A very common pattern in classical music is for music in a major key to shift emphasis to other tonal regions in a particular order: the dominant, the modal regions of the supertonic and submediant, and then the subdominant. Those shifts can be achieved by modulation or secondary tonicization. This is not an absolute rule, but a common pattern.

Chroma - the root of chromatic - means "color." So the use of these chromatic secondary dominants is often described as colorful.


What is a secondary dominant chord?

Let's say we are in C:

V7-I => G7 = dominant7 of C: G7 - C

V7/V => D7 secondary dominant of C: D7 - G (spelling D-seven is five seven of five of C)

etc. following the circle of 5ths and "running" counter clockwise back to C

Example 1 : V7/V (five seven of five)

C => B7-E7-A7-D7-G7-C = I-V7/V7 (B7-E7)-V7/V7 (E7-A7)-V7/V7 (A7-D7)-V7/V7 (D7-G7) V-I (G7-C)

(spelling one (C=tonic=1st degree) five seven (B7) of five seven (E7) of five seven (A7) of five seven (D7) of five -> one

**Example 2: ii-V7/I: (two minor seven - five seven of one)

ii-V7-I = dm-G7-C

ii-V7/V7 = am-D7-G7 (G7=dominant of C, am = ii of G)
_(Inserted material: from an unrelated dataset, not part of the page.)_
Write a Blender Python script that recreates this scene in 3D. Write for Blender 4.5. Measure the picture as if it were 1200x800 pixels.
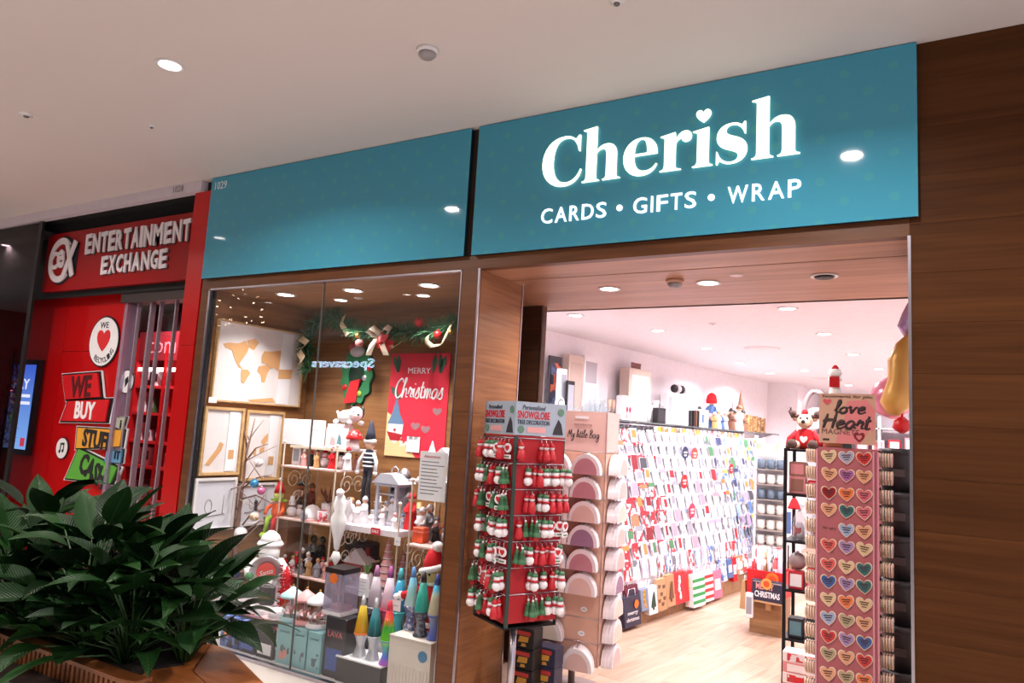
import bpy, math, random
from mathutils import Vector, Matrix
PI = math.pi
random.seed(7)
SC = bpy.context.scene
COL = SC.collection
for _o in list(bpy.data.objects):
    bpy.data.objects.remove(_o)

# ------------------------------------------------------------------ camera
CAM = Vector((0.0, -3.472, 1.6))
RX = Vector((0.8614464413850887, 0.5045995884089322, 0.05735227983701578))
UP = Vector((0.012491867476012865, -0.13395169915025326, 0.9909091257737622))
FW = Vector((-0.5076947723504042, 0.8528987030546455, 0.12169560573732668))
FPX = 850.512
cd = bpy.data.cameras.new('camera'); cam = bpy.data.objects.new('camera', cd); COL.objects.link(cam)
cd.sensor_width = 36; cd.lens = 36 * FPX / 1200; cd.clip_start = 0.05; cd.clip_end = 100
cam.matrix_world = Matrix(((RX.x, UP.x, -FW.x, CAM.x), (RX.y, UP.y, -FW.y, CAM.y), (RX.z, UP.z, -FW.z, CAM.z), (0, 0, 0, 1)))
SC.camera = cam

# ------------------------------------------------------------------ world and exposure
wd = bpy.data.worlds.new('world'); SC.world = wd; wd.use_nodes = True
wd.node_tree.nodes['Background'].inputs[0].default_value = (0.86, 0.88, 1.0, 1)
wd.node_tree.nodes['Background'].inputs[1].default_value = 1.3
SC.view_settings.view_transform = 'Standard'; SC.view_settings.look = 'None'
SC.view_settings.exposure = 0.0; SC.view_settings.gamma = 1.0; SC.view_settings.use_curve_mapping = False
SC.cycles.use_denoising = True
SC.cycles.max_bounces = 7; SC.cycles.diffuse_bounces = 4; SC.cycles.glossy_bounces = 3
SC.cycles.transparent_max_bounces = 10; SC.cycles.caustics_reflective = False; SC.cycles.caustics_refractive = False
SC.cycles.sample_clamp_indirect = 10.0

SHOP_W, SOFFIT_W, WINDOW_W, MALL_W, CEX_W = 24.0, 15.0, 10.0, 40.0, 10.0     # watts of the recessed lamps
LAMP_COL = {'shop': (1.0, .96, 1.0), 'soffit': (1.0, .90, .84), 'window': (1.0, .95, .92), 'mall': (1.0, .92, .86), 'red': (1.0, .9, .9)}

# ------------------------------------------------------------------ pixel of the 1200x800 photograph -> point on a real plane
def ray(px, py):
    return FW + RX * ((px - 600) / FPX) - UP * ((py - 400) / FPX)
def onY(px, py, y):
    d = ray(px, py); return CAM + d * ((y - CAM.y) / d.y)
def onX(px, py, x):
    d = ray(px, py); return CAM + d * ((x - CAM.x) / d.x)
def onZ(px, py, z):
    d = ray(px, py); return CAM + d * ((z - CAM.z) / d.z)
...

Example 3: secondary dominants of all degrees:

analog all secondary dominants of some other degrees are:

A7-dm = V7/ii

B7-em = V7/iii

C7-F = V7/IV

D7-G = V7/V

E7-am = V7/vi

F#7-bm = V7/vii

What's the theory behind them? How are they used in composition?

They are used to embellish the harmony. "Primitive" folk music like Swiss music, Yodeling, children songs often are based (or arranged) only on a simple cadence: I IV-V-I or I-V,V-I etc) (e.g. Frère Jachues, Sur le pon d'Avignon, London Bridge is falling down, Good night, Ladies)

To embellish the harmony there are short extensions to another tonal center (this can last only one measure!) or we have a repeated phrase with first ending on the dominant (introduced by a secondary dominant) or a form AABA whith an extension in section B to the dominant (also by a secondary dominant e.g. "Au clair de la lune")

My favorite examples are:

The Preludes by Bach: e.g. C-major, D-major and C#-major (s. my newest question ... link will follow)

You're a Lady (Peter Skellen)

but there are hundreds and thousands more as examples of course!